* Work to be completed
Transcribe the data that follows precisely, omitting nothing.

■ ■ ■

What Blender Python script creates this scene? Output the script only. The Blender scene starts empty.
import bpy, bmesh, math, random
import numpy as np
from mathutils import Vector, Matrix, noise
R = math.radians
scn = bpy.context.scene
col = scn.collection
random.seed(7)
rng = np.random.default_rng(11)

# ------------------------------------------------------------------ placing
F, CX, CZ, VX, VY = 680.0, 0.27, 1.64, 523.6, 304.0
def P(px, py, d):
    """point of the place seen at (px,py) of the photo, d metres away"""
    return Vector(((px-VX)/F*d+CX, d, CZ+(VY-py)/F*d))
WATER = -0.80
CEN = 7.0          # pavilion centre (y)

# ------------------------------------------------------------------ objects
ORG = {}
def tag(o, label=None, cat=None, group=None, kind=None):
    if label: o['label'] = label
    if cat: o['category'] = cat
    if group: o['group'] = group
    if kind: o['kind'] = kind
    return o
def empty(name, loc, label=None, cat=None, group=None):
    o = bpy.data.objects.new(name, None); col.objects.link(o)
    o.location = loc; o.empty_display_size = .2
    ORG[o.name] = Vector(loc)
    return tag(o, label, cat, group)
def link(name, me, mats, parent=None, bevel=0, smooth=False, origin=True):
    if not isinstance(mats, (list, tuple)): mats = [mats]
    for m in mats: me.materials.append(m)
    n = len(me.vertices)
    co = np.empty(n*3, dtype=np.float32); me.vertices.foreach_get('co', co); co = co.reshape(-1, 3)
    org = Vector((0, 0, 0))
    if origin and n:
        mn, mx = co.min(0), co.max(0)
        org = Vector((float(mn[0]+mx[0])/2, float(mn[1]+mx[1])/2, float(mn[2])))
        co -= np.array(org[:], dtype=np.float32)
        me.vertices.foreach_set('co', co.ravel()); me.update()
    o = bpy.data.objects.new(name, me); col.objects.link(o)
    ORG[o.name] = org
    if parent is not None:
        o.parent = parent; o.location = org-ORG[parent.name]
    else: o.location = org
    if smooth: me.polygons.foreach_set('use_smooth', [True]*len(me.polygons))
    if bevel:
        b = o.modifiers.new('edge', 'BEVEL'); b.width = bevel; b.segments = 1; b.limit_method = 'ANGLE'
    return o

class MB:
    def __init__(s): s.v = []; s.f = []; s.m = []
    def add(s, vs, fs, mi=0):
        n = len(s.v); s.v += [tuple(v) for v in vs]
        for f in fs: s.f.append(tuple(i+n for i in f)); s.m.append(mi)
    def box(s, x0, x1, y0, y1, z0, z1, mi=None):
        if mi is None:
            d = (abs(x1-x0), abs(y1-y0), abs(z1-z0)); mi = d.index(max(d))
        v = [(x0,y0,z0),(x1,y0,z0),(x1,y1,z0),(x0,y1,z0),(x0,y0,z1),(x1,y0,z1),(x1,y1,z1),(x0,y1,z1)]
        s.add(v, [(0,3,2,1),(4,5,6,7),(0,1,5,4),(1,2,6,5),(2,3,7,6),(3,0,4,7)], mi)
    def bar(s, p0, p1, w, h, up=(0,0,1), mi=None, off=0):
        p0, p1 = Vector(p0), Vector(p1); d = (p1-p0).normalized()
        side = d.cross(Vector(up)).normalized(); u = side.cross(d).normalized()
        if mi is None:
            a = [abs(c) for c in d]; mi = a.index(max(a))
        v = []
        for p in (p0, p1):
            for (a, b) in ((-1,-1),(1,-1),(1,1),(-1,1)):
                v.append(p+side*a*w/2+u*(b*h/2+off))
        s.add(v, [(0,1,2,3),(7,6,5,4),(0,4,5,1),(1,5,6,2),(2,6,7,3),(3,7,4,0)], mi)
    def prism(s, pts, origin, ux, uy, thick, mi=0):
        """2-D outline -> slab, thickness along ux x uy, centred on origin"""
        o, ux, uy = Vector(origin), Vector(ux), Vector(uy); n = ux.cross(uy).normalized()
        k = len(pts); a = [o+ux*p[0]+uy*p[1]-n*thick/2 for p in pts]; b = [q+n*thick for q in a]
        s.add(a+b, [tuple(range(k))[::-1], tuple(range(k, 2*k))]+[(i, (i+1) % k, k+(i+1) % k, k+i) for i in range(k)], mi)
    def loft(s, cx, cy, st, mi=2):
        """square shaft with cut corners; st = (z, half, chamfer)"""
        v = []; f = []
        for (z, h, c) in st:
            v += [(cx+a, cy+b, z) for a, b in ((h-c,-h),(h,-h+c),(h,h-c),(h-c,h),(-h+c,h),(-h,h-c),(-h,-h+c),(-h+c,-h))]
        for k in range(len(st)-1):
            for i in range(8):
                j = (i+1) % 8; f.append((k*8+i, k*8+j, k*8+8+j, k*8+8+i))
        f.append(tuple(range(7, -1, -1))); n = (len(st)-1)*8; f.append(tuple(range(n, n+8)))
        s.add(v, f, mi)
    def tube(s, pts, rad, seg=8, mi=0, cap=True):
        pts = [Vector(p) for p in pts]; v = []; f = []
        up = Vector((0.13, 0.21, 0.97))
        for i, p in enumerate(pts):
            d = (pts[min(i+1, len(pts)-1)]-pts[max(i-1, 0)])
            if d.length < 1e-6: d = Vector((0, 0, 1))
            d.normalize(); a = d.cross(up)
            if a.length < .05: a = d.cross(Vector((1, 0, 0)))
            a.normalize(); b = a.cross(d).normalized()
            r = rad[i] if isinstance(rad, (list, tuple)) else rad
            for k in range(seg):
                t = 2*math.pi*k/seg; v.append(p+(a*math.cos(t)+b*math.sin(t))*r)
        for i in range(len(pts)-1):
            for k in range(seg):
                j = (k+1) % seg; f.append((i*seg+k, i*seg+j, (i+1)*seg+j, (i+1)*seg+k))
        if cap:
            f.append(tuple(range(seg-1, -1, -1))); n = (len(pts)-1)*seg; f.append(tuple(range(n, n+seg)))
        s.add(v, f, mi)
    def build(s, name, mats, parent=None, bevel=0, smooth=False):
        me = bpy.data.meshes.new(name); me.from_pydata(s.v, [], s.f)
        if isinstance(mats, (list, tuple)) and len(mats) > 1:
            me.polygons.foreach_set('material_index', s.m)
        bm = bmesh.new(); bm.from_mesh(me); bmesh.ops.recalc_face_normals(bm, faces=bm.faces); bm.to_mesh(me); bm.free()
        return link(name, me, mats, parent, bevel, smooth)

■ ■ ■

* The reply
What Blender Python script creates this scene? Output the script only. The Blender scene starts empty.
import bpy, bmesh, math, random
import numpy as np
from mathutils import Vector, Matrix, noise
R = math.radians
scn = bpy.context.scene
col = scn.collection
random.seed(7)
rng = np.random.default_rng(11)

# ------------------------------------------------------------------ placing
F, CX, CZ, VX, VY = 680.0, 0.27, 1.64, 523.6, 304.0
def P(px, py, d):
    """point of the place seen at (px,py) of the photo, d metres away"""
    return Vector(((px-VX)/F*d+CX, d, CZ+(VY-py)/F*d))
WATER = -0.80
CEN = 7.0          # pavilion centre (y)

# ------------------------------------------------------------------ objects
ORG = {}
def tag(o, label=None, cat=None, group=None, kind=None):
    if label: o['label'] = label
    if cat: o['category'] = cat
    if group: o['group'] = group
    if kind: o['kind'] = kind
    return o
def empty(name, loc, label=None, cat=None, group=None):
    o = bpy.data.objects.new(name, None); col.objects.link(o)
    o.location = loc; o.empty_display_size = .2
    ORG[o.name] = Vector(loc)
    return tag(o, label, cat, group)
def link(name, me, mats, parent=None, bevel=0, smooth=False, origin=True):
    if not isinstance(mats, (list, tuple)): mats = [mats]
    for m in mats: me.materials.append(m)
    n = len(me.vertices)
    co = np.empty(n*3, dtype=np.float32); me.vertices.foreach_get('co', co); co = co.reshape(-1, 3)
    org = Vector((0, 0, 0))
    if origin and n:
        mn, mx = co.min(0), co.max(0)
        org = Vector((float(mn[0]+mx[0])/2, float(mn[1]+mx[1])/2, float(mn[2])))
        co -= np.array(org[:], dtype=np.float32)
        me.vertices.foreach_set('co', co.ravel()); me.update()
    o = bpy.data.objects.new(name, me); col.objects.link(o)
    ORG[o.name] = org
    if parent is not None:
        o.parent = parent; o.location = org-ORG[parent.name]
    else: o.location = org
    if smooth: me.polygons.foreach_set('use_smooth', [True]*len(me.polygons))
    if bevel:
        b = o.modifiers.new('edge', 'BEVEL'); b.width = bevel; b.segments = 1; b.limit_method = 'ANGLE'
    return o

class MB:
    def __init__(s): s.v = []; s.f = []; s.m = []
    def add(s, vs, fs, mi=0):
        n = len(s.v); s.v += [tuple(v) for v in vs]
        for f in fs: s.f.append(tuple(i+n for i in f)); s.m.append(mi)
    def box(s, x0, x1, y0, y1, z0, z1, mi=None):
        if mi is None:
            d = (abs(x1-x0), abs(y1-y0), abs(z1-z0)); mi = d.index(max(d))
        v = [(x0,y0,z0),(x1,y0,z0),(x1,y1,z0),(x0,y1,z0),(x0,y0,z1),(x1,y0,z1),(x1,y1,z1),(x0,y1,z1)]
        s.add(v, [(0,3,2,1),(4,5,6,7),(0,1,5,4),(1,2,6,5),(2,3,7,6),(3,0,4,7)], mi)
    def bar(s, p0, p1, w, h, up=(0,0,1), mi=None, off=0):
        p0, p1 = Vector(p0), Vector(p1); d = (p1-p0).normalized()
        side = d.cross(Vector(up)).normalized(); u = side.cross(d).normalized()
        if mi is None:
            a = [abs(c) for c in d]; mi = a.index(max(a))
        v = []
        for p in (p0, p1):
            for (a, b) in ((-1,-1),(1,-1),(1,1),(-1,1)):
                v.append(p+side*a*w/2+u*(b*h/2+off))
        s.add(v, [(0,1,2,3),(7,6,5,4),(0,4,5,1),(1,5,6,2),(2,6,7,3),(3,7,4,0)], mi)
    def prism(s, pts, origin, ux, uy, thick, mi=0):
        """2-D outline -> slab, thickness along ux x uy, centred on origin"""
        o, ux, uy = Vector(origin), Vector(ux), Vector(uy); n = ux.cross(uy).normalized()
        k = len(pts); a = [o+ux*p[0]+uy*p[1]-n*thick/2 for p in pts]; b = [q+n*thick for q in a]
        s.add(a+b, [tuple(range(k))[::-1], tuple(range(k, 2*k))]+[(i, (i+1) % k, k+(i+1) % k, k+i) for i in range(k)], mi)
    def loft(s, cx, cy, st, mi=2):
        """square shaft with cut corners; st = (z, half, chamfer)"""
        v = []; f = []
        for (z, h, c) in st:
            v += [(cx+a, cy+b, z) for a, b in ((h-c,-h),(h,-h+c),(h,h-c),(h-c,h),(-h+c,h),(-h,h-c),(-h,-h+c),(-h+c,-h))]
        for k in range(len(st)-1):
            for i in range(8):
                j = (i+1) % 8; f.append((k*8+i, k*8+j, k*8+8+j, k*8+8+i))
        f.append(tuple(range(7, -1, -1))); n = (len(st)-1)*8; f.append(tuple(range(n, n+8)))
        s.add(v, f, mi)
    def tube(s, pts, rad, seg=8, mi=0, cap=True):
        pts = [Vector(p) for p in pts]; v = []; f = []
        up = Vector((0.13, 0.21, 0.97))
        for i, p in enumerate(pts):
            d = (pts[min(i+1, len(pts)-1)]-pts[max(i-1, 0)])
            if d.length < 1e-6: d = Vector((0, 0, 1))
            d.normalize(); a = d.cross(up)
            if a.length < .05: a = d.cross(Vector((1, 0, 0)))
            a.normalize(); b = a.cross(d).normalized()
            r = rad[i] if isinstance(rad, (list, tuple)) else rad
            for k in range(seg):
                t = 2*math.pi*k/seg; v.append(p+(a*math.cos(t)+b*math.sin(t))*r)
        for i in range(len(pts)-1):
            for k in range(seg):
                j = (k+1) % seg; f.append((i*seg+k, i*seg+j, (i+1)*seg+j, (i+1)*seg+k))
        if cap:
            f.append(tuple(range(seg-1, -1, -1))); n = (len(pts)-1)*seg; f.append(tuple(range(n, n+seg)))
        s.add(v, f, mi)
    def build(s, name, mats, parent=None, bevel=0, smooth=False):
        me = bpy.data.meshes.new(name); me.from_pydata(s.v, [], s.f)
        if isinstance(mats, (list, tuple)) and len(mats) > 1:
            me.polygons.foreach_set('material_index', s.m)
        bm = bmesh.new(); bm.from_mesh(me); bmesh.ops.recalc_face_normals(bm, faces=bm.faces); bm.to_mesh(me); bm.free()
        return link(name, me, mats, parent, bevel, smooth)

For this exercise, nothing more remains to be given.